IDGAF about gaming, honestly. I play very few vidya games. Never had a computer or system as a child, so my go-to entertainments are elsewhere. But I almost entered the video game industry in the Seattle area, came close enough to learn a lot about how it works, and I catch some information about it from the gamer in my life.
Valve is the company that runs Steam – the biggest video game web platform in the world. People use its servers to play shooters and the like. More importantly, people can use Steam to buy and download games with no need of a disk. This is a big deal. Eventually all disk media is going bye-bye, because it’s unnecessary overhead for companies. The next time there’s a big enough collapse in the game market – and there will most definitely be one – the disks won’t pull through.

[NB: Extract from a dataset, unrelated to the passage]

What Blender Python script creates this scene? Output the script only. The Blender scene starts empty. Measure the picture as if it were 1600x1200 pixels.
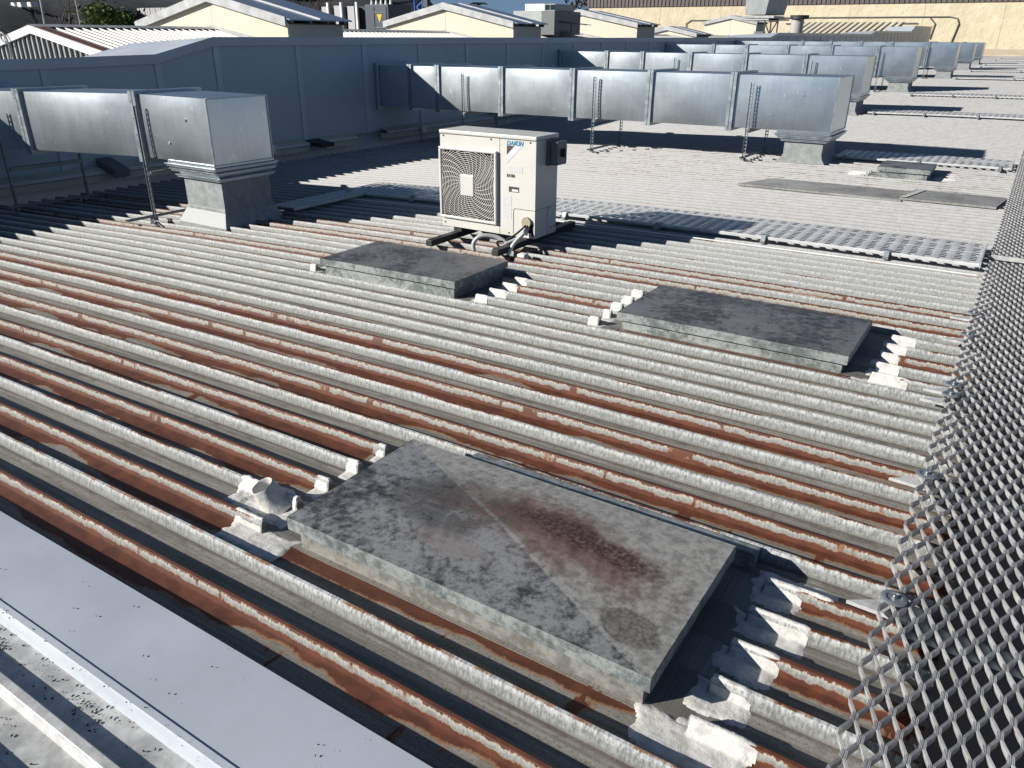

So in order to sell video games online, you need a storefront for people to peruse. And this is where Steam fails dramatically, where Valve fails as a company. There’s zero oversight of the storefront. They let anybody sell games there, which means literally thousands of people are selling literally fake video games.
What’s a fake video game look like? The scammers get a program for making games, like Unreal Engine or Unity, and they save out a crude template of a “game” populated with stock or purchased assets. These things can look like an army of clones with different names slapped on them, can be chock full of bugs, lack anything resembling game play, and in some cases crash while trying to load at all, or crash and even damage your computer. In some cases, there isn’t even a game in the downloaded package – no executable file to run.
And even without scams, you get class projects from junior high kids across the planet, half-baked vanity projects from twisted megalomaniacs who threaten customers, and you get games with plots like “protect the pedophile anime art from evil nazi muslims.” Steam’s storefront – Valve’s main interface with the world – is an ocean of shit.
This is why gamers should hate Valve: You know what it would take to fix the whole store, easily? Hiring ONE SOLITARY FUCKING EMPLOYEE. You’d think, hey, thousands of games go up on Steam every year. How would one person handle it? Trust me. When you see one of the fake games? You know it. They could eliminate the garbage in swathes by banning companies that put up fake games, leaving them time to deal with issues that require more thought, like how extreme of an ideology are you willing to see promoted in your store? One person could do this. Just one.
For years now, people have been dancing around the mulberry bush with Valve, suggesting this, asking for that, getting pat replies, half-assed actions, and ultimately it’s always the same shit. They try to rely on algorithms to filter the bad games, try to foist the work on some useless robot, because they aren’t willing to hire ONE PERSON, ONE SINGLE HUMAN PERSON to look at the shit, to make the call. To push the button.
It’s libertarian techbro philosophy in a nutshell. Am I losing a ton of money a year from people giving my service the finger? OK, but am I making any money at all? Cool. Then fuck quality, fuck customers, fuck the humans. A tech company should be a server farm that runs itself with zero oversight and occasionally shits out a dollar for the shareholders. Good enough!
I’m not a fan of gamers though. Some individuals are fine, I’m sure, but collectively? Seems like the level of respect they deserve. Libertarian bootlicks for the new robber barons, enjoy the taste my dudes. Lap it up.